Task description:
Please print exactly the lines below, from the start of the material up to and including the line with "mb.build('barcode', M_greyink, pl_)", but none of the pictures.

···

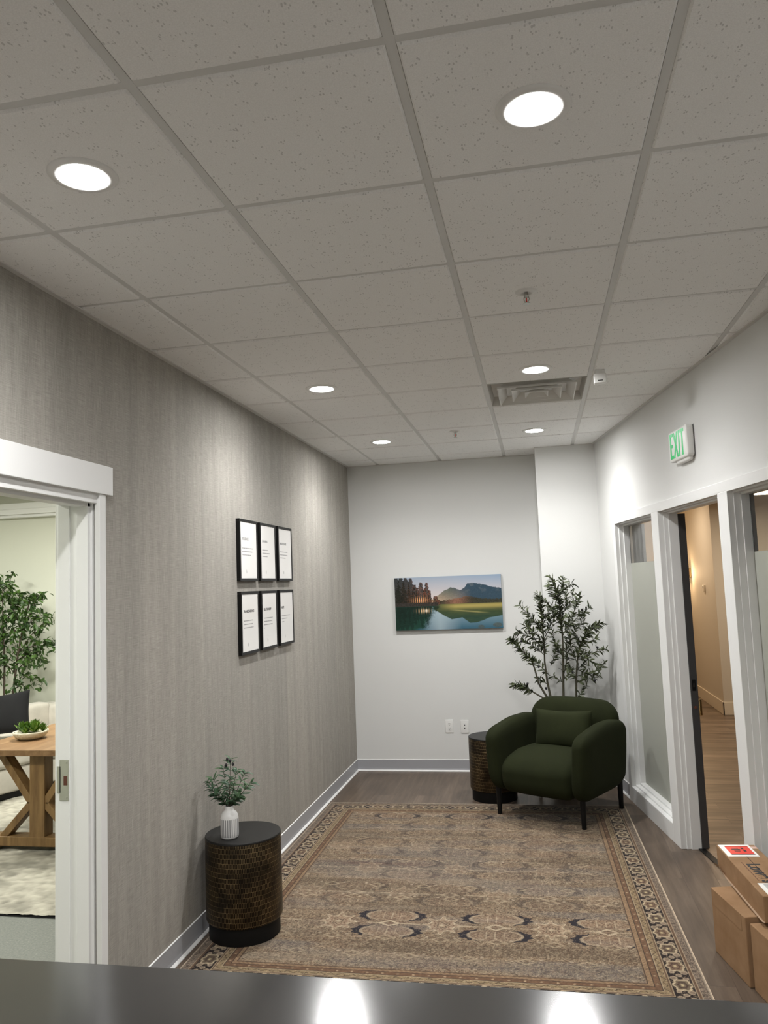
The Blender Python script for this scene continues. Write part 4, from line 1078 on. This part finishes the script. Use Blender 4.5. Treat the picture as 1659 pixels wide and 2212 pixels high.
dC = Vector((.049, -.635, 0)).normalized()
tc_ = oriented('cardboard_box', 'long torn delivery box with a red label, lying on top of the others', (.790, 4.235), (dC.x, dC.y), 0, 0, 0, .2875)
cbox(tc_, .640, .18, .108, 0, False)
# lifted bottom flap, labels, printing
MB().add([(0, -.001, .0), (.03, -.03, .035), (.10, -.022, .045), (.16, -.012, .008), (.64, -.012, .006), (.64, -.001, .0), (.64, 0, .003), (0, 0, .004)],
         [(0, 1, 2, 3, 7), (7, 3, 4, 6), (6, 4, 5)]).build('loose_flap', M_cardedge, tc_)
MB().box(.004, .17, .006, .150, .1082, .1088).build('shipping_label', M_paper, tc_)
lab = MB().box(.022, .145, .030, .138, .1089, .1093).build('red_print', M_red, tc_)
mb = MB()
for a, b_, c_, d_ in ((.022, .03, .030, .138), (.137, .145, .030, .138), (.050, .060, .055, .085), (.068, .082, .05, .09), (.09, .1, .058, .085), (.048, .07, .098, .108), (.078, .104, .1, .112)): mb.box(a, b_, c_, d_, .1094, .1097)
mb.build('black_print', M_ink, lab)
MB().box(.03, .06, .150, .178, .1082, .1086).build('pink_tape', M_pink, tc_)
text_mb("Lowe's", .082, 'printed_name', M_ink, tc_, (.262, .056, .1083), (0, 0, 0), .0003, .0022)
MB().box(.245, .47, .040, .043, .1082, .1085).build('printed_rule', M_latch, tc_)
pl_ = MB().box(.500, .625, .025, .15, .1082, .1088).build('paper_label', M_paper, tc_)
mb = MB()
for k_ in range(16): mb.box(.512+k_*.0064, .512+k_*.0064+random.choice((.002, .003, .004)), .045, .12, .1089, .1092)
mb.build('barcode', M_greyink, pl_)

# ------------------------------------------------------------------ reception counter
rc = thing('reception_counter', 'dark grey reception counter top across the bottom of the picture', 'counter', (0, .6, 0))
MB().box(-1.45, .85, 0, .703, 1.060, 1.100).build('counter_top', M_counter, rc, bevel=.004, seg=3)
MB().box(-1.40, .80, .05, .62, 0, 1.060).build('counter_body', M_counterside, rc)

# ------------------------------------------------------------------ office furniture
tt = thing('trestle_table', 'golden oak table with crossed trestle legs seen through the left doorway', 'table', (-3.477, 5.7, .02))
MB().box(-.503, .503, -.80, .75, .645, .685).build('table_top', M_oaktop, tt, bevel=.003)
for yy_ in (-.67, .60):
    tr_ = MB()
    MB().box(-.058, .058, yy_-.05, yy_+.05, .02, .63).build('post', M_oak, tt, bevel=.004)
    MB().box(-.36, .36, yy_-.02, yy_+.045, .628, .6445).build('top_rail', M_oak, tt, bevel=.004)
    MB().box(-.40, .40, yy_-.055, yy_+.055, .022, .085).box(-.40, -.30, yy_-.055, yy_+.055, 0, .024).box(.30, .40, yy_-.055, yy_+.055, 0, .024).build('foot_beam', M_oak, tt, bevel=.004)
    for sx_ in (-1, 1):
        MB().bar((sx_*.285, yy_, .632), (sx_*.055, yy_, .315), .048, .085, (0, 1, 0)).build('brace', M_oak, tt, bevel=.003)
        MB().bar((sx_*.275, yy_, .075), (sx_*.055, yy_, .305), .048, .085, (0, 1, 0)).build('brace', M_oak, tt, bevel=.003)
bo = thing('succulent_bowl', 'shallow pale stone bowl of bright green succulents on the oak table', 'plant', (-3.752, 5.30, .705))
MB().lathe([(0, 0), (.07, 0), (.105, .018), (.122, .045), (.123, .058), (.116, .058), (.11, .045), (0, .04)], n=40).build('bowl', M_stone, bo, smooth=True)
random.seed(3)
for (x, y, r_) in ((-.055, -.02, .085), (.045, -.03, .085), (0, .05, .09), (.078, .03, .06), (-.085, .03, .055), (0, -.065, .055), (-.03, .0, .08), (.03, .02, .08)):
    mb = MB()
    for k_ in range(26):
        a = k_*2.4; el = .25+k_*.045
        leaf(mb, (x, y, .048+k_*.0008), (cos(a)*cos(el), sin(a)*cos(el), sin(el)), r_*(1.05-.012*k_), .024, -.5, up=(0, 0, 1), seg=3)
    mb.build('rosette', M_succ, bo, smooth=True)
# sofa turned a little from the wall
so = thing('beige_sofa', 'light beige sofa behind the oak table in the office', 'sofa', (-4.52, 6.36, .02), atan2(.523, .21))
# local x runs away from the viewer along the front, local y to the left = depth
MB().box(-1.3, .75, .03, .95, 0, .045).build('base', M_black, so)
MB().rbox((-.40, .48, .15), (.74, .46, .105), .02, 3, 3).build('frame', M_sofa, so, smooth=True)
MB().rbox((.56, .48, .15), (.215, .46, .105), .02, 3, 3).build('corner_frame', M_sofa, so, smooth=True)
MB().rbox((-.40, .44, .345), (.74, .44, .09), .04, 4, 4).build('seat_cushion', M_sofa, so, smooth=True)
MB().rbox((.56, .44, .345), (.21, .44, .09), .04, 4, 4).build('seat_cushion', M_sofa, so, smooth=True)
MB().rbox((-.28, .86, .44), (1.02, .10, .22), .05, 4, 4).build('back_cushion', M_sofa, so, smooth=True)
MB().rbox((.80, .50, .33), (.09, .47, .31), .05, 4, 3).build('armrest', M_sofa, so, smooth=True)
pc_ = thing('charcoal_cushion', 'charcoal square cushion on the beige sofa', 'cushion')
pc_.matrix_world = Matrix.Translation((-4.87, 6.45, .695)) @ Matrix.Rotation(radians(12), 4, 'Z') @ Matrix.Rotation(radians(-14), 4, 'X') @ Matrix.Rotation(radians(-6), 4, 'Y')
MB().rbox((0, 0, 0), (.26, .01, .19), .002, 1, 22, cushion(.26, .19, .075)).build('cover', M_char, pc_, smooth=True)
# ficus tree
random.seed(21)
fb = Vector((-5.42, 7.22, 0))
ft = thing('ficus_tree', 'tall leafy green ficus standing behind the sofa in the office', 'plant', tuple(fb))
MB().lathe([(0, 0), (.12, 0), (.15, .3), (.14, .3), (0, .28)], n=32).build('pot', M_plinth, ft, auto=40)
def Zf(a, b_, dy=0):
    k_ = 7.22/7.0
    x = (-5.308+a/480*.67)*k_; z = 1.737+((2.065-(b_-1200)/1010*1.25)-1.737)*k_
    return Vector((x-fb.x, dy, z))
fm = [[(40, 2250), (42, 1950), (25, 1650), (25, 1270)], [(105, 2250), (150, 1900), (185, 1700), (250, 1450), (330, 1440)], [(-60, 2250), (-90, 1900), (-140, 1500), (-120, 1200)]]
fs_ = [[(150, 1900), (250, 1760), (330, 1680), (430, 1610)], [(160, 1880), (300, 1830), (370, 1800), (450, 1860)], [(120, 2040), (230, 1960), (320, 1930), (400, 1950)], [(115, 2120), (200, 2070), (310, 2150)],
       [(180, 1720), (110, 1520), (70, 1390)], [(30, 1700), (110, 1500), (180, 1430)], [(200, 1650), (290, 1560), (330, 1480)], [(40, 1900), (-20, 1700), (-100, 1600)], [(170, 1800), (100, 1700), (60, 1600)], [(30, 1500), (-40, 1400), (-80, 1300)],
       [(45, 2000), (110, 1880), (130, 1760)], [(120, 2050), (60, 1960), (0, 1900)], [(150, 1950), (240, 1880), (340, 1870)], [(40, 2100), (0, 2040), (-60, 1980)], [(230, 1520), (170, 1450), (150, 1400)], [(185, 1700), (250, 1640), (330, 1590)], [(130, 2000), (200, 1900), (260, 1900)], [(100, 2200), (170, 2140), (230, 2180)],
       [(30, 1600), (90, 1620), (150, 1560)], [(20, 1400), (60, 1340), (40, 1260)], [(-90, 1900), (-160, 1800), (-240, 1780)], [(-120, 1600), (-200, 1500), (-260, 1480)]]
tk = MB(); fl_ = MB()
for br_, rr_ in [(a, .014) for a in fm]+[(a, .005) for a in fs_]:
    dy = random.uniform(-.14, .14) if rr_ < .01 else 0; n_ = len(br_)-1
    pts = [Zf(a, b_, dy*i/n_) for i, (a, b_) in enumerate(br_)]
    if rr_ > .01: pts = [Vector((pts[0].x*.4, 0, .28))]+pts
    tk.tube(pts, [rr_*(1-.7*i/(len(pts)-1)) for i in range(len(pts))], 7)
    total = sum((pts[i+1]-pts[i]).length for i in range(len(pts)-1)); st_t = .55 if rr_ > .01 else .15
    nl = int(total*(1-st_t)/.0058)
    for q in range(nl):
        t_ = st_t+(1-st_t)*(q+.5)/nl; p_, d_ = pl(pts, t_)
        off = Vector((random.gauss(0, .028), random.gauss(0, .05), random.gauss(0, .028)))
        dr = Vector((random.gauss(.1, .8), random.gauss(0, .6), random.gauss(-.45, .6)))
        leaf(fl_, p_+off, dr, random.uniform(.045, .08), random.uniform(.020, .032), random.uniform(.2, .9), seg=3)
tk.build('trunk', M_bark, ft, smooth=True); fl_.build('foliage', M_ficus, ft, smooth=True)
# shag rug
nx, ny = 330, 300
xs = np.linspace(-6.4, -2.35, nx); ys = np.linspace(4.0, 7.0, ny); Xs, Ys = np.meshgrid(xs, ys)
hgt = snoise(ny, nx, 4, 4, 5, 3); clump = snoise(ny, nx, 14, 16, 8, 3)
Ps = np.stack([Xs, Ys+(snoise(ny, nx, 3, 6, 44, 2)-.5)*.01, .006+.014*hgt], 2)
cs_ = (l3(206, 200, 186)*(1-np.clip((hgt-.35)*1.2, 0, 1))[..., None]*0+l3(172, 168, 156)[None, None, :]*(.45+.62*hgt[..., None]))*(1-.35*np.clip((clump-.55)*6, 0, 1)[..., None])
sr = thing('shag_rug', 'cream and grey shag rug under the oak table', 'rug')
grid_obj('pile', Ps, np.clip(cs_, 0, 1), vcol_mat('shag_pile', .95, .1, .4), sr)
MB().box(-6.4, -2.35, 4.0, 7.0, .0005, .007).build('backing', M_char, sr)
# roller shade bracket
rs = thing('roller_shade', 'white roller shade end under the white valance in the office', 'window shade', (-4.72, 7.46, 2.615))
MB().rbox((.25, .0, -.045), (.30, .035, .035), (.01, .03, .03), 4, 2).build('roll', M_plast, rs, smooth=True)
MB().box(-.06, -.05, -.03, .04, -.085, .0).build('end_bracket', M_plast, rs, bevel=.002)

···

Solution to the problem:
The Blender Python script for this scene continues. Write part 4, from line 1078 on. This part finishes the script. Use Blender 4.5. Treat the picture as 1659 pixels wide and 2212 pixels high.
dC = Vector((.049, -.635, 0)).normalized()
tc_ = oriented('cardboard_box', 'long torn delivery box with a red label, lying on top of the others', (.790, 4.235), (dC.x, dC.y), 0, 0, 0, .2875)
cbox(tc_, .640, .18, .108, 0, False)
# lifted bottom flap, labels, printing
MB().add([(0, -.001, .0), (.03, -.03, .035), (.10, -.022, .045), (.16, -.012, .008), (.64, -.012, .006), (.64, -.001, .0), (.64, 0, .003), (0, 0, .004)],
         [(0, 1, 2, 3, 7), (7, 3, 4, 6), (6, 4, 5)]).build('loose_flap', M_cardedge, tc_)
MB().box(.004, .17, .006, .150, .1082, .1088).build('shipping_label', M_paper, tc_)
lab = MB().box(.022, .145, .030, .138, .1089, .1093).build('red_print', M_red, tc_)
mb = MB()
for a, b_, c_, d_ in ((.022, .03, .030, .138), (.137, .145, .030, .138), (.050, .060, .055, .085), (.068, .082, .05, .09), (.09, .1, .058, .085), (.048, .07, .098, .108), (.078, .104, .1, .112)): mb.box(a, b_, c_, d_, .1094, .1097)
mb.build('black_print', M_ink, lab)
MB().box(.03, .06, .150, .178, .1082, .1086).build('pink_tape', M_pink, tc_)
text_mb("Lowe's", .082, 'printed_name', M_ink, tc_, (.262, .056, .1083), (0, 0, 0), .0003, .0022)
MB().box(.245, .47, .040, .043, .1082, .1085).build('printed_rule', M_latch, tc_)
pl_ = MB().box(.500, .625, .025, .15, .1082, .1088).build('paper_label', M_paper, tc_)
mb = MB()
for k_ in range(16): mb.box(.512+k_*.0064, .512+k_*.0064+random.choice((.002, .003, .004)), .045, .12, .1089, .1092)
mb.build('barcode', M_greyink, pl_)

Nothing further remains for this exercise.